Director: Aki Kaurismäki
Aki Kaurismäki’s third film plays with the tropes one might expect of an American romantic comedy—a man and a woman, who are both at a dead end in their lives and have seemingly abandoned all hope, find solidarity in each other that quickly becomes romantic. Nikander’s (Matti Pellonpää) affection seems clear from the beginning, if only because Ilona (Kati Outinen) holds his blank stare for half a second longer than most anything else, but she is flummoxed by him when he doesn’t make a move on her as soon as he takes her home. Like the films of Jim Jarmusch, Shadows in Paradise both dwells in working-class existentialism and savors itself in nostalgia—dingy bars, jukeboxes, and cigarettes evoke a noir atmosphere by way of Nordic deadpan tragi-comedy. Amusingly, the film deals with two people who seem to develop a genuine connection, and yet their romantic highpoints are entirely absent from the film. Instead of pleasant first dates, Kaurismäki shows the couple expressionlessly struggling to communicate.

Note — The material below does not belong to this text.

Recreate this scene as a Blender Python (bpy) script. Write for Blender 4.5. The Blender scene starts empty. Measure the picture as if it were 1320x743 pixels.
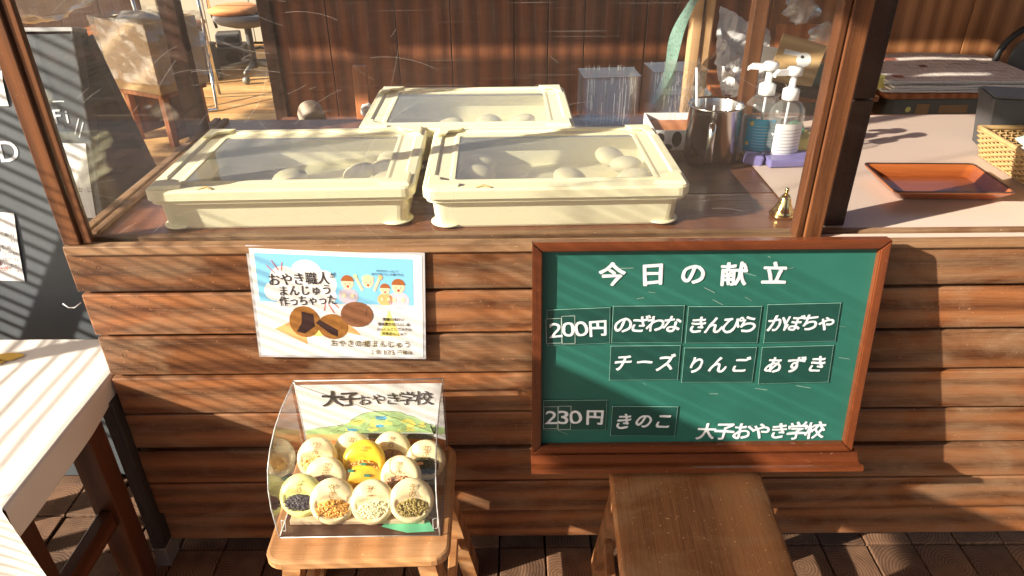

The film ends with a cruise sailing off in the distance—in a Hollywood comedy, this would be a romantic image, but in this world, both the cruise and the horizon seem impossibly grey and depressing.
Director: Jean-Pierre Gorin
Often in Jean-Pierre Gorin’s pastiche American landscape, the filmmaker refers to Manny Farber’s writings on Howard Hawks, which generalized the filmmaker’s action films as, “powerfully interested in the fraternal groups that he sets up, sticking to them with an undemonstrative camera that is always eye level and acute on intimate business, and using stories that have a straight-ahead motion and develop within a short time span.” As is typical in Hawks criticism, Farber championed the sheer functionality of Hawks as a storyteller—if Farber romanticizes the nuances (he is a particular admirer of gestures in a Hawks film), there is a suggestion that the sheer efficiency of his storytelling was not only a satisfying mode of narrative, but decidedly an American device. Gorin’s Routine Pleasures attempts to argue in the same vein about a similarly efficient mode of storytelling, only his involves obsessive, quirky hobbyists who use a warehouse at the Del Mar Fair Grounds in San Diego as the dreamscape wherein they enact train engineering fantasies. Kent Jones’ essay on the film for Criterion reveals that Gorin intended to make a film about the type of person that might have voted for Ronald Reagan, and in the fetishization of preserving a structured moment, the metaphor is compelling. Regardless, however, Gorin never condescends to his subjects—in fact, it is surprising just how enchanted he becomes by the rhythms of the hobby, suggesting that it is manifestation of American mythologizing, or as Gorin puts it, the “conservative imagination.”
Director: Eric Rohmer
Eric Rohmer’s Summer is surely one of the best movies ever made about loneliness. Titled The Green Ray (after Jules Verne’s novel) outside of North America, the picture follows a Parisian secretary who has just gotten out of a relationship and struggles to find someone to spend time with during her vacation month of August. There is not much more to the plot than that – it is a picture of quiet observations and invigorating non-sequiturs, creating a rich portrait of a woman whose isolation is self-inflicted due to her particularity about whom it is that she spends her time with. Early on, she must explain to her well-meaning hosts that she will not eat any meat products, only before declining to accompany them on their boat due to her penchant for seasickness. It is a moment that is both character-building and surprisingly devastating, suggesting what is likely her pattern of being wrongfully interpreted as stand-offish and unpleasant. As much as Rohmer mourns her loneliness, however, he champions her independence – the mysticism associated with Vernes’ titular phenomenon attributes a hopeful note to the otherwise melancholic progression, suggesting that she has not completely resigned herself to her fate. Particular though she may be, she will never grow despondent.